• Supplied data:
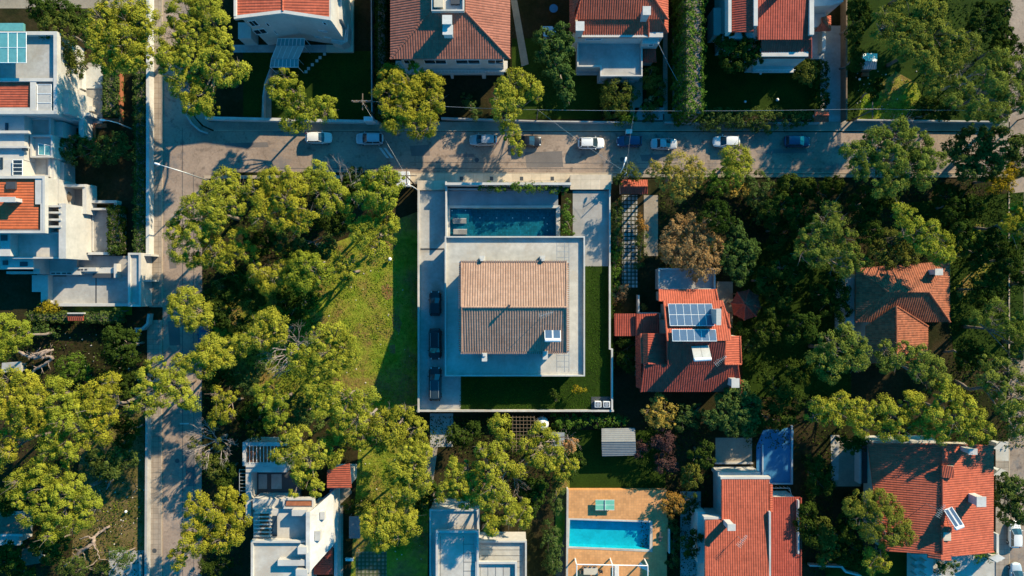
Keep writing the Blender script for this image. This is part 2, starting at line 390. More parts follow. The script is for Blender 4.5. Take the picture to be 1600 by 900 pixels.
def blobs_px(s, top, rng, drop=.22, flat=.5):
    out = []; q = [tuple(float(v) for v in t.split(',')) for t in s.split()]
    mx = sum(a[0] for a in q) / len(q); my = sum(a[1] for a in q) / len(q)
    for (x, y, r) in q:
        rr = r / 10.0 * 1.21; d = math.hypot(x - mx, y - my) / 10
        z = top - rr * .8 - d * drop - rng.random() * flat
        z = max(z, rr * .75 + .3)
        p = P(x, y, z); rr *= (1 - z / H)
        out.append((p.x, p.y, z, rr))
    return out, P(mx, my, top * .8)
TREE_N = 0
def tree(kind, form, label, top, s, name='tree', cat='tree', group=None, trunk='bark'):
    """one tree: tapered trunk with limbs + a crown of leaf clumps spread over the lobes read off the photo"""
    global TREE_N; TREE_N += 1
    rng = np.random.default_rng(1000 + TREE_N)
    bl, ctr = blobs_px(s, top, rng)
    lx = ctr.x; ly = ctr.y
    root = thing(name, label, cat, (lx, ly, 0), group)
    t = MB(); hz = top * .5 if len(bl) > 1 else top * .6
    ax = sum(b[0] for b in bl) / len(bl); ay = sum(b[1] for b in bl) / len(bl)
    w = .05 + top * .017
    mid = Vector(((lx + ax) / 2 + rng.normal() * .25, (ly + ay) / 2 + rng.normal() * .25, hz * .55))
    fork = Vector((ax, ay, hz))
    t.tube([(lx, ly, -.1), (lx + (mid.x - lx) * .3, ly + (mid.y - ly) * .3, hz * .25), mid, fork], [w * 1.35, w, w * .85, w * .7], 7)
    for (x, y, z, r) in bl:
        e = Vector((x, y, z + r * .15)); h = (fork + e) / 2 + Vector((rng.normal() * .2, rng.normal() * .2, -.25 * abs(e.z - fork.z) * .3))
        t.tube([fork, h, e], [w * .55, w * .32, w * .12], 5, False)
        for k in range(3):
            d = Vector((rng.normal(), rng.normal(), abs(rng.normal()) * .6)).normalized() * r * .85
            t.tube([h.lerp(e, .6), e + d * .55, e + d], [w * .22, w * .12, .015], 4, False)
        if form == 'pine' and rng.random() < .35:      # thin bare twigs showing through this lobe
            for k in range(9):
                d = np.array((rng.normal(), rng.normal(), abs(rng.normal()) + .5)); d = Vector(d / np.linalg.norm(d)) * r * rng.uniform(.9, 1.12); c0 = Vector((x, y, z)); s0 = Vector((rng.normal(), rng.normal(), rng.normal())) * .2
                t.tube([c0, c0 + d * .55 + s0, c0 + d], [.05, .035, .015], 3, False); t.tube([c0 + d * .55 + s0, c0 + d * .95 + s0 * 3], [.03, .012], 3, False)
    t.obj('trunk', M[trunk], root, True)
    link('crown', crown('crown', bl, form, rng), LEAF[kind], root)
    return root
def bush(kind, label, top, s, form='hedge', name='shrub', cat='shrub', group=None):
    return tree(kind, form, label, top, s, name, cat, group)
def hedge(kind, label, x0, y0, x1, y1, h, name='hedge', cat='hedge', w=None, group=None, dens=1.0, rough=.35):
    """a clipped hedge: leaf faces over the surface of a long rounded block (px rectangle seen at its top)"""
    global TREE_N; TREE_N += 1
    rng = np.random.default_rng(5000 + TREE_N)
    a = P(x0, y0, h); b = P(x1, y1, h); xa, xb = sorted((a.x, b.x)); ya, yb = sorted((a.y, b.y))
    W_, L_ = xb - xa, yb - ya
    ar = W_ * L_ + 2 * h * (W_ + L_); n = int(ar * 75 * dens)
    pt = rng.random(n) * ar; C = np.empty((n, 3)); Nn = np.empty((n, 3))
    u = rng.random(n); v = rng.random(n)
    top = pt < W_ * L_; e1 = (~top) & (pt < W_ * L_ + 2 * h * L_)
    C[:] = np.stack([xa + u * W_, ya + v * L_, np.full(n, h)], 1); Nn[:] = (0, 0, 1)
    s = rng.random(n) < .5
    C[e1] = np.stack([np.where(s, xa, xb), ya + u * L_, v * h], 1)[e1]; Nn[e1] = np.stack([np.where(s, -1., 1.), 0 * u, 0 * u], 1)[e1]
    e2 = ~(top | e1)
    C[e2] = np.stack([xa + u * W_, np.where(s, ya, yb), v * h], 1)[e2]; Nn[e2] = np.stack([0 * u, np.where(s, -1., 1.), 0 * u], 1)[e2]
    # lumpy growth and rounded shoulders
    ph = rng.uniform(0, 6.28, 6)
    lump = (np.sin(C[:, 0] * 2.3 + ph[0]) + np.sin(C[:, 1] * 2.9 + ph[1]) + np.sin((C[:, 0] + C[:, 1]) * 4.7 + ph[2]) + np.sin(C[:, 2] * 4 + C[:, 0] * 3 + ph[3])) * .25
    C += Nn * (lump * rough)[:, None] + rng.normal(size=C.shape) * .07
    cx = np.clip(np.minimum(C[:, 0] - xa, xb - C[:, 0]), 0, 1); cy = np.clip(np.minimum(C[:, 1] - ya, yb - C[:, 1]), 0, 1)
    C[:, 2] -= np.where(top, (np.clip(.4 - np.minimum(cx, cy), 0, .4) ** 2) * 2.2, 0)
    nn = unit(Nn + rng.normal(size=C.shape) * .55)
    T = np.clip(.5 + lump * .45 + rng.normal(0, .18, n), 0, 1)
    me = quads_mesh('leaves', C, nn, .26, .7, T, rng)
    root = thing(name, label, cat, ((xa + xb) / 2, (ya + yb) / 2, 0), group)
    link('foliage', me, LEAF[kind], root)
    core = MB().box(xa + .2, ya + .2, 0, xb - .2, yb - .2, h - .3) if min(W_, L_) > .7 else MB().box(xa + W_ * .3, ya + L_ * .3, 0, xb - W_ * .3, yb - L_ * .3, h - .3)
    core.obj('branches', M['bark'], root)
    return root
def ground_cover(name, label, zones, kind, h, dens, ls, cat, seed=3):
    rng = np.random.default_rng(seed); C = []
    for z in zones:
        x0, y0, x1, y1 = z[:4]; k = z[4] if len(z) > 4 else 1
        a = P(x0, y0, 0); b = P(x1, y1, 0); W_, L_ = abs(b.x - a.x), abs(a.y - b.y)
        n = int(W_ * L_ * dens * k)
        x = rng.uniform(min(a.x, b.x), max(a.x, b.x), n); y = rng.uniform(min(a.y, b.y), max(a.y, b.y), n)
        f = (np.sin(x * .9 + 1) + np.sin(y * 1.1 + 2) + np.sin(x * 2.3 + y * 1.7) + np.sin(x * .37 - y * .51)) / 4
        keep = rng.random(n) < .62 + .5 * f
        x, y, f = x[keep], y[keep], f[keep]
        C.append(np.stack([x, y, rng.random(len(x)) * h * np.clip(.55 + f, .15, 1.4) + .04], 1))
    C = np.concatenate(C); n = len(C)
    nn = unit(rng.normal(size=(n, 3)) * .6 + np.array((0, 0, .8)))
    me = quads_mesh(name, C, nn, ls, .6, rng.random(n), rng)
    o = link(name, me, LEAF[kind]); tag(o, label, cat, None, 'stuff'); return o

# ---------------------------------------------------------------- roofs
def clip_poly(poly, a, sgn):
    out = []; n = len(poly)
    for i in range(n):
        p, q = poly[i], poly[(i + 1) % n]; dp, dq = (p[0] - a) * sgn, (q[0] - a) * sgn
        if dp >= 0: out.append(p)
        if dp * dq < 0:
            t = dp / (dp - dq); out.append((p[0] + (q[0] - p[0]) * t, p[1] + (q[1] - p[1]) * t))
    return out
def roof(parent, pts, faces, mat, name='roof', pitch=.34, amp=.055, thick=.2, ridges=(), down=None):
    """tiled roof: each plane gets real barrel-tile ribs running down its slope, a soffit below and capped ridges"""
    V = [P(x, y, lift(z)) for x, y, z in pts]; vs = []; fs = []; uvs = []
    for fi, f in enumerate(faces):
        pl = [V[i] for i in f]
        n = Vector((0, 0, 0))
        for i in range(len(pl)): n += (pl[i] - pl[0]).cross(pl[(i + 1) % len(pl)] - pl[0])
        n.normalize()
        if n.z < 0: n = -n; pl = pl[::-1]
        dn = Vector((0, 0, -1)) - n * (-n.z)
        if down is not None and down[fi] is not None:
            dn = Vector(down[fi]); dn = dn - n * dn.dot(n)
        if dn.length < 1e-4: dn = Vector((0, -1, 0))
        dn.normalize(); u = dn.cross(n).normalized(); o = pl[0]
        q = [((p - o).dot(u), (p - o).dot(dn)) for p in pl]
        u0 = min(a for a, b in q); u1 = max(a for a, b in q)
        prof = [0, .8, 1, .8]; step = pitch / 4
        k0 = math.floor(u0 / step); k1 = math.ceil(u1 / step)
        hof = lambda a: None
        for k in range(k0, k1):
            a, b = k * step, (k + 1) * step
            c = clip_poly(clip_poly(q, a, 1), b, -1)
            if len(c) < 3: continue
            ha, hb = prof[k % 4] * amp, prof[(k + 1) % 4] * amp
            bi = len(vs)
            for (x, y) in c:
                t = (x - a) / step; w = o + u * x + dn * y + n * (ha + (hb - ha) * t + .01)
                vs.append(tuple(w))
            fs.append(tuple(range(bi, bi + len(c)))); uvs += [(x, y) for x, y in c]
        bi = len(vs); m = len(pl)                      # soffit and rim
        for p in pl: vs.append(tuple(p))
        for p in pl: vs.append(tuple(p - Vector((0, 0, thick))))
        fs.append(tuple(bi + m + i for i in range(m - 1, -1, -1))); uvs += [(0.1, .3)] * m
        for i in range(m):
            j = (i + 1) % m; fs.append((bi + m + i, bi + m + j, bi + j, bi + i)); uvs += [(0.1, .3)] * 4
    for (i, j) in ridges:
        a, b = V[i], V[j]; d = (b - a).normalized(); L = (b - a).length; nseg = max(1, int(L / .42))
        s = d.cross(Vector((0, 0, 1))).normalized(); up = s.cross(d)
        for k in range(nseg):
            p, q_ = a + d * L * k / nseg, a + d * L * (k + 1) / nseg; bi = len(vs)
            for (c, rr) in ((p, .17), (q_, .13)):
                for t in range(5):
                    an = math.pi * t / 4; vs.append(tuple(c + s * math.cos(an) * rr + up * (math.sin(an) * rr * .9 + .02 + amp * .6)))
            for t in range(4): fs.append((bi + t, bi + t + 1, bi + 6 + t, bi + 5 + t)); uvs += [(k * .36 + .1, .25)] * 4
    me = mesh_from(vs, fs, name)
    ul = me.uv_layers.new(name='UVMap')
    ul.data.foreach_set('uv', np.array(uvs, np.float32).ravel())
    return link(name, me, mat, parent)
def chimney(parent_roof, px, py, z0, z1, w=.9, d=.7, cap='concrete', mat='offwhite'):
    z0 = lift(z0); z1 = lift(z1)
    p = P(px, py, z1); m = MB().box(p.x - w / 2, p.y - d / 2, z0, p.x + w / 2, p.y + d / 2, z1)
    m.box(p.x - w / 2 - .12, p.y - d / 2 - .12, z1 + .22, p.x + w / 2 + .12, p.y + d / 2 + .12, z1 + .34)
    for sx in (-1, 1):
        for sy in (-1, 1): m.box(p.x + sx * (w / 2 - .08) - .06, p.y + sy * (d / 2 - .08) - .06, z1, p.x + sx * (w / 2 - .08) + .06, p.y + sy * (d / 2 - .08) + .06, z1 + .22)
    o = m.subobj('chimney', M[mat], parent_roof) if parent_roof.parent else m.obj('chimney', M[mat], parent_roof)
    return o
def wall_thing(label, pts, z1, t=.25, mat='white', name='garden_wall', cat='wall', cap=True, z0=0, closed=False):
    """wall along px points as seen at its top"""
    q = [P(x, y, z1) for x, y in pts]; c = q[0].lerp(q[-1], .5); root = thing(name, label, cat, (c.x, c.y, 0))
    m = MB(); k = MB()
    for a, b in zip(q[:-1], q[1:]):
        d = (b - a).normalized(); s = Vector((-d.y, d.x, 0)) * t / 2; e = d * t * .49
        m.prism([(a - s - e)[:2], (b - s + e)[:2], (b + s + e)[:2], (a + s - e)[:2]], z0, z1 - .08)
        s *= 1.25; k.prism([(a - s - e)[:2], (b - s + e)[:2], (b + s + e)[:2], (a + s - e)[:2]], z1 - .078, z1 + random.random() * .004)
    m.obj('wall', M[mat], root); k.obj('coping', M[mat], root)
    return root
def wpx(px, py, yw):     # point on an east-west wall plane Y = yw seen at px,py
    z = H * (1 - yw * 10 / (450 - py)); return P(px, py, z)
def win_s(parent, yw, x0, y0, x1, y1, n=1, frame='whitemetal', glass='glass', sgn=-1):
    """window on a wall that faces the picture's bottom"""
    a = wpx(x0, y0, yw); b = wpx(x1, y1, yw); xa, xb = sorted((a.x, b.x)); za, zb = sorted((a.z, b.z))
    if zb < .4: return
    za = max(za, .3)
    f = MB(); t = .07; y_ = yw + sgn * .06
    f.box(xa - t, yw - .02, zb, xb + t, y_, zb + t); f.box(xa - t, yw - .02, za - t, xb + t, y_ + sgn * .05, za)
    for k in range(n + 1):
        x = xa + (xb - xa) * k / n; f.box(x - t / 2, yw - .02, za, x + t / 2, y_, zb)
    o = f.obj('window', M[frame], parent)
    MB().box(xa, yw + sgn * .01, za, xb, yw + sgn * .03, zb).subobj('pane', M[glass], o)
def win_e(parent, xw, y0, y1, z0, z1, sgn=1, n=2):
    f = MB(); t = .07; ya, yb = sorted((y0, y1)); x_ = xw + sgn * .06
    f.box(xw, ya - t, z1, x_, yb + t, z1 + t); f.box(xw, ya - t, z0 - t, x_ + sgn * .05, yb + t, z0)
    for k in range(n + 1):
        y = ya + (yb - ya) * k / n; f.box(xw, y - t / 2, z0, x_, y + t / 2, z1)
    o = f.obj('window', M['whitemetal'], parent)
    MB().box(xw + sgn * .01, ya, z0, xw + sgn * .03, yb, z1).subobj('pane', M['glass'], o)
def sheet(name, pts, z, mat, label=None, h=0.0):
    """a laid surface (px polygon on the ground) as a thin slab"""
    m = MB().pprism(pts, z - .02 - h, z) if h == 0 else MB().pprism(pts, 0, z)
    o = m.obj(name, M[mat]); o['kind'] = 'structure'
    if label: o['label'] = label
    return o
def rect(x0, y0, x1, y1): return [(x0, y0), (x1, y0), (x1, y1), (x0, y1)]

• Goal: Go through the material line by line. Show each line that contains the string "crown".

• Answer to this task:
    """one tree: tapered trunk with limbs + a crown of leaf clumps spread over the lobes read off the photo"""
    link('crown', crown('crown', bl, form, rng), LEAF[kind], root)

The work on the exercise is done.